Sobre os painéis de Guerra e Paz que foram feitos para a sede da Organização das Nações Unidas, em Nova York, ele teve essa ideia de fazer um painel com cada tema?
Nada poderia estar mais atual do que o Guerra e Paz. Quando acabou a Segunda Guerra Mundial, 50 países se reuniram e criaram a ONU, a Organização das Nações Unidas. E aí o primeiro secretário-geral da ONU era um norueguês. E a Noruega é um país tradicionalmente voltado para paz. Ele fez um apelo a todas as nações membros para que cada uma doasse uma obra de arte para nova sede da ONU, em Nova York, uma obra de arte que pudesse testemunhar a cultura, a arte daquele país. Cada país foi escolhendo o seu artista. E o Brasil escolheu Portinari e deu a ele o elenco de temas. E entre esses temas estavam guerra e paz, que é o tema da vida dele, é o tema da vida toda dele. Contra a violência, contra a injustiça, contra as desigualdades. Ele passou quatro anos fazendo só estudos preparatórios. Fez mais de 200 estudos. E em nove meses ele pintou aqueles dois gigantes. Ele considerava a obra definitiva, a obra máxima. Aquilo que faz a síntese de tudo que ele quis expressar durante a durante a vida dele.

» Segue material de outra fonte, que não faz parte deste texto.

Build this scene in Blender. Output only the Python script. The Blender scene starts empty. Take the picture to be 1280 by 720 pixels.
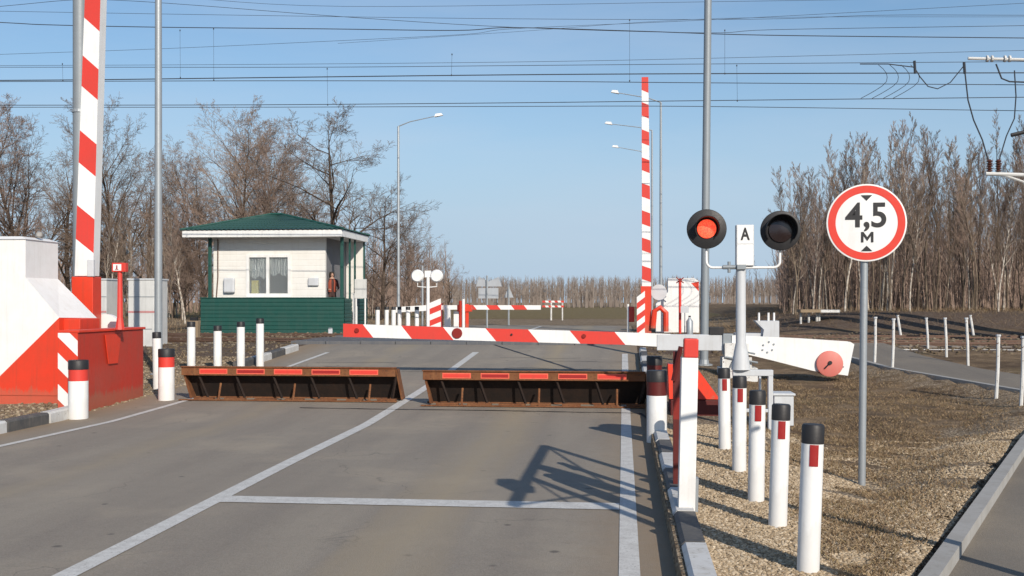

Ele se frustrou ao saber que não poderia ver o painel instalado na sede, devido ao fato de o visto ter sido negado?
Claro, com certeza. A ONU é um território internacional. Mas acontece que a ONU está dentro dos Estados Unidos. Então para você ir à ONU você tem que ter o visto americano. E os americanos naquela época estavam na guerra fria, numa perseguição tremenda à esquerda ou qualquer coisa que pudesse lembrar a esquerda. Portinari era um artista de esquerda. Então o que que aconteceu? Eles exigiram para dar o visto que Portinari declarasse que não era comunista. Ele naturalmente disse que não declarava coisa nenhuma e não teve o visto. Morreu sem a emoção de ver os seus painéis instalados lá.

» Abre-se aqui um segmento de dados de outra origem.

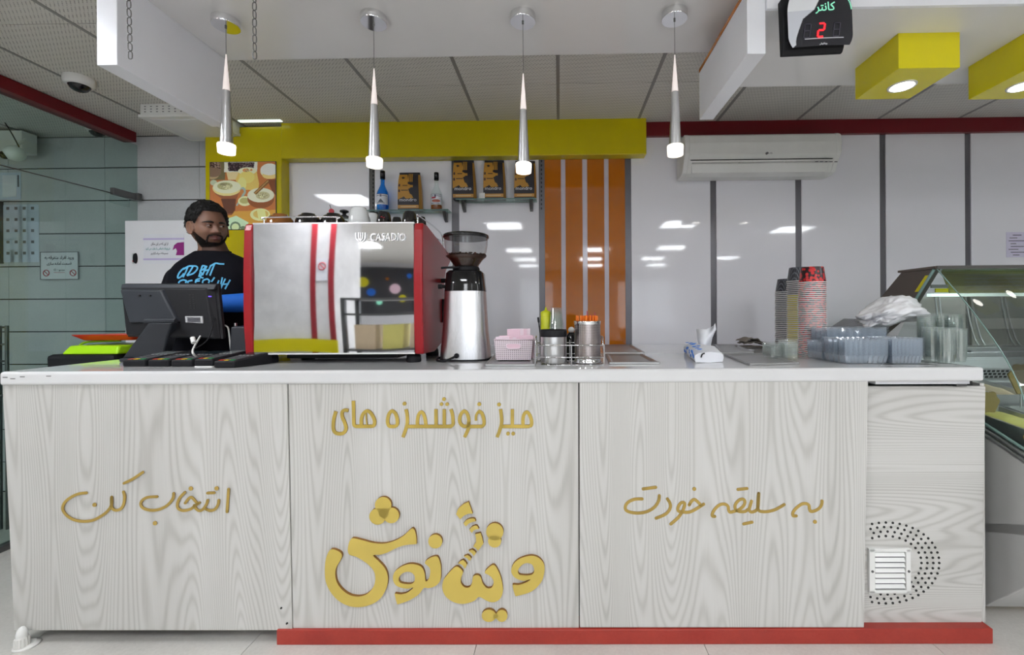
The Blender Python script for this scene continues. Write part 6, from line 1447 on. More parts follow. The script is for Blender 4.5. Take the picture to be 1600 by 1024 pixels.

Como foi para você essa restauração do painel e o seu retorno para a sede? Você já tinha visto antes lá na sede? O que você sentiu? Por que realizar a restauração em um ateliê aberto? O Projeto Portinari acompanhou esse processo?
Essa foi uma das maiores emoções da minha vida. Quando eu vi Guerra e Paz pela primeira vez, eu tinha 16 anos. Foi no Theatro Municipal do Rio de Janeiro. Porque antes de os painéis serem embarcados para os Estados Unidos, houve um grande clamor no Brasil para que fosse dada uma chance para que os brasileiros pudessem vê-los. Então o presidente Juscelino Kubitschek fez com que eles fossem expostos no Theatro Municipal. O Carlos Drummond de Andrade tem uma crônica sobre isso. Ele se inspirou em uma matéria que dizia: “Agora eles irão irremediavelmente para a ONU”.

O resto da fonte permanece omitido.